Wed, Jan 08, 2014 - Page 3 News List

Activists to join Fukushima suit

MENTAL ANGUISH:Groups in Taiwan are to join activists in Japan in suing the builders of the plant, so they can allow people to ‘avoid living in the fear of nuclear disasters’

By Lee I-chia  /  Staff reporter

Taiwanese environmental activists and a legislator yesterday supported a call by Japanese environmental groups to join an international lawsuit against the builders of the Fukushima Dai-ichi nuclear power plant for compensation for mental anguish as a means to stop nuclear power plant construction.

Representatives of Taiwanese groups including the Taiwan Environmental Protection Union (TEPU), Wild at Heart Legal Defense Association, Gongliao Anti-Nuclear Self-Help Association, and Democratic Progressive Party Legislator Tien Chiu-chin (田秋堇) yesterday accompanied the Japanese representatives at a press conference at the Legislative Yuan.

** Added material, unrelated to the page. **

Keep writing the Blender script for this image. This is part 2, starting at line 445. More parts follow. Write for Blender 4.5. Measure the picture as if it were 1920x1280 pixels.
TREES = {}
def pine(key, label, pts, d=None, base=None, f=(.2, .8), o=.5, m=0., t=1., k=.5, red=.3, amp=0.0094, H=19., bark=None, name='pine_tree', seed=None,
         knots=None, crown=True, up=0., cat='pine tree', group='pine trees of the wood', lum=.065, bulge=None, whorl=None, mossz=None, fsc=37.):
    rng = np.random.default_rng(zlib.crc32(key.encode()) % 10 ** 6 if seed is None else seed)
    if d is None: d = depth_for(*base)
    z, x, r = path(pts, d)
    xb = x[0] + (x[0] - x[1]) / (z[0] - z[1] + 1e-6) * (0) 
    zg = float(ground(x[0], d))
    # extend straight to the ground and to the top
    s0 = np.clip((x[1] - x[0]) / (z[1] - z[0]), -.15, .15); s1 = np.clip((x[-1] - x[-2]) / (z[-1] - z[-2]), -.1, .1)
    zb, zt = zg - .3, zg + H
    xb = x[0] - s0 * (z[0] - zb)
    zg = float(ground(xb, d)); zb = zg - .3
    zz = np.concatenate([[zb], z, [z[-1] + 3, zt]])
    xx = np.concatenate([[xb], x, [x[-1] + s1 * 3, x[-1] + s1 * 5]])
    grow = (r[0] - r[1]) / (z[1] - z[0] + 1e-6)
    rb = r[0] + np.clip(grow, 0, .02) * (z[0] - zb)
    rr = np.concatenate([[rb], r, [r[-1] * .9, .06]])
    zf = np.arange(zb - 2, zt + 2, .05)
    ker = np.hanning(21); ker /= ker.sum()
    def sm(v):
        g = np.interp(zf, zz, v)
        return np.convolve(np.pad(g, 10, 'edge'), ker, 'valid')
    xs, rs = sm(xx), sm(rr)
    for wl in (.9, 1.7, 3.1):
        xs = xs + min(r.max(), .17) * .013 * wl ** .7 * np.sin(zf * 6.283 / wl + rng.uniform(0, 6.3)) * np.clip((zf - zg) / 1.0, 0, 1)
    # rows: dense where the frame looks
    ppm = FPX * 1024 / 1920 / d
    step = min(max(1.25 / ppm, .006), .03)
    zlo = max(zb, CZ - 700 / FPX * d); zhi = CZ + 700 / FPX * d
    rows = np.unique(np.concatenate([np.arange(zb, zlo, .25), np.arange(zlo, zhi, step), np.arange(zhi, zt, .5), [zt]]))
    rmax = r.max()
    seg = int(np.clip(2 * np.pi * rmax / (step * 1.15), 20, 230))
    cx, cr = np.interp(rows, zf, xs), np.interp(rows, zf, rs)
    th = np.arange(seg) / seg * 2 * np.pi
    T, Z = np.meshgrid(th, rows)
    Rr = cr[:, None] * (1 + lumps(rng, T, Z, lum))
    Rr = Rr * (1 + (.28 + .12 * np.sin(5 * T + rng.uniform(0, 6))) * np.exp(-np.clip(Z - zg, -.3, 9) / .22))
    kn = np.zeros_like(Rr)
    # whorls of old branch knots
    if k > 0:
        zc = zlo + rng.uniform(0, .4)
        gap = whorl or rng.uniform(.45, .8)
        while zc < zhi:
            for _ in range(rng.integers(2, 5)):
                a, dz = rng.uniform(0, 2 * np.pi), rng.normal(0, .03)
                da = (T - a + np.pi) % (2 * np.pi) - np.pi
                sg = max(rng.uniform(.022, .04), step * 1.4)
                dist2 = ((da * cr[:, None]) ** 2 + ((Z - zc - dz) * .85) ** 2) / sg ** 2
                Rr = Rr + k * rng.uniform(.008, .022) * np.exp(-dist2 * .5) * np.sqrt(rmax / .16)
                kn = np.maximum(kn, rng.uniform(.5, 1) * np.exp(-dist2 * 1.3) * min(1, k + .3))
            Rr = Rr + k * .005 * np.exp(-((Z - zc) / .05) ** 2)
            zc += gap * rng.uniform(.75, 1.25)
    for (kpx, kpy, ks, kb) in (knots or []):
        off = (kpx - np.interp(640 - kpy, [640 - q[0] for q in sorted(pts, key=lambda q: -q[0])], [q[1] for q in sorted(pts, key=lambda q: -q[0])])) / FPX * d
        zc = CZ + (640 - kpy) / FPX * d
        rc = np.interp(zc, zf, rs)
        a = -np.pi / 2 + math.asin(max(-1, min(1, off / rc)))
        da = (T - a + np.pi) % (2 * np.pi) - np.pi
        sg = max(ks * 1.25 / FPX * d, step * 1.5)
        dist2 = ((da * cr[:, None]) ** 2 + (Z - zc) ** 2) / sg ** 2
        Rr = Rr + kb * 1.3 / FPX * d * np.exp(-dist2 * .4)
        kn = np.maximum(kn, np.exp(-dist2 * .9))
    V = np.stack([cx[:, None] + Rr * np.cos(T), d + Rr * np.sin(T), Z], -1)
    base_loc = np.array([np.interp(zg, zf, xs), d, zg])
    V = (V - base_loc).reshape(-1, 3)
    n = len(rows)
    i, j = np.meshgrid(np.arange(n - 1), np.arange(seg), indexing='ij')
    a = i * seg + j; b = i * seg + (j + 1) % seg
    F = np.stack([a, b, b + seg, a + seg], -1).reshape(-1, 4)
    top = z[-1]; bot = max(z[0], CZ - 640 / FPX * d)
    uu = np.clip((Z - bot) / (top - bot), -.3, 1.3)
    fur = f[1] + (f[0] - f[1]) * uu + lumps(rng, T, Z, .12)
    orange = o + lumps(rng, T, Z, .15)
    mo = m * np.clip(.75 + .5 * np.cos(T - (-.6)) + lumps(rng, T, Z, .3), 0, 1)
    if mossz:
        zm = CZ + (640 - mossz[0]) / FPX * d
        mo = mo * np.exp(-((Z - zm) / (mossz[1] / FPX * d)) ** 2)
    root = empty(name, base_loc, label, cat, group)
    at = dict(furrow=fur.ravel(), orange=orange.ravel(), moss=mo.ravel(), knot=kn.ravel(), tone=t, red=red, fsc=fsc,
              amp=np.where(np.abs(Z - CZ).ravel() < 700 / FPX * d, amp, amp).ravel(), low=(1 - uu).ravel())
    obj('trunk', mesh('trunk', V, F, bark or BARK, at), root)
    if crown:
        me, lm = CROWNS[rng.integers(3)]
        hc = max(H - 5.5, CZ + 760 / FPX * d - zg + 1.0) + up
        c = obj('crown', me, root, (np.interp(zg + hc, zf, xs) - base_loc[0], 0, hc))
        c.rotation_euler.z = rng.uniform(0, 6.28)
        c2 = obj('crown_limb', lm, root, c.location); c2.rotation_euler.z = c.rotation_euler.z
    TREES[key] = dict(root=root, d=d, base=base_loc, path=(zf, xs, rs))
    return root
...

The Japanese representatives — Daisuke Sato of the No Nukes Asia Forum, Seungkoo Choi (崔勝久) of No-Nukes Asian Action and Akihiro Shima (島昭宏), their lawyer, attended discussions with the Taiwanese groups in the past few days, and invited them to file the international lawsuit together against companies including GE, Hitachi and Toshiba.

TEPU founding chairperson and veteran anti-nuclear activist Shih Hsin-min (施信民) said the lawyers’ group believes people have “no-nukes rights” that allow them to “avoid living in the fear of nuclear disasters.”

“It’s a weird situation that only the operating company — Tokyo Electric Power Co — has to shoulder the responsibility for dealing with damage caused by the disaster, while the builders of the plants do not,” Shima said, adding that it is unfair that the builders do not have to pay compensation.

Urging all clients to demand ¥1 million (US$9,574) from the manufacturing companies as compensation for mental anguish, the lawyers’ group said the main point of asking for compensation is to make the companies bear responsibility for what they build.

As the builders of the plants are exempted from responsibility, they may focus only on economic benefits, rather than nuclear safety, Shih said, adding that regulations in Taiwan also only require the operating company and government to take the blame in the event of a nuclear disaster.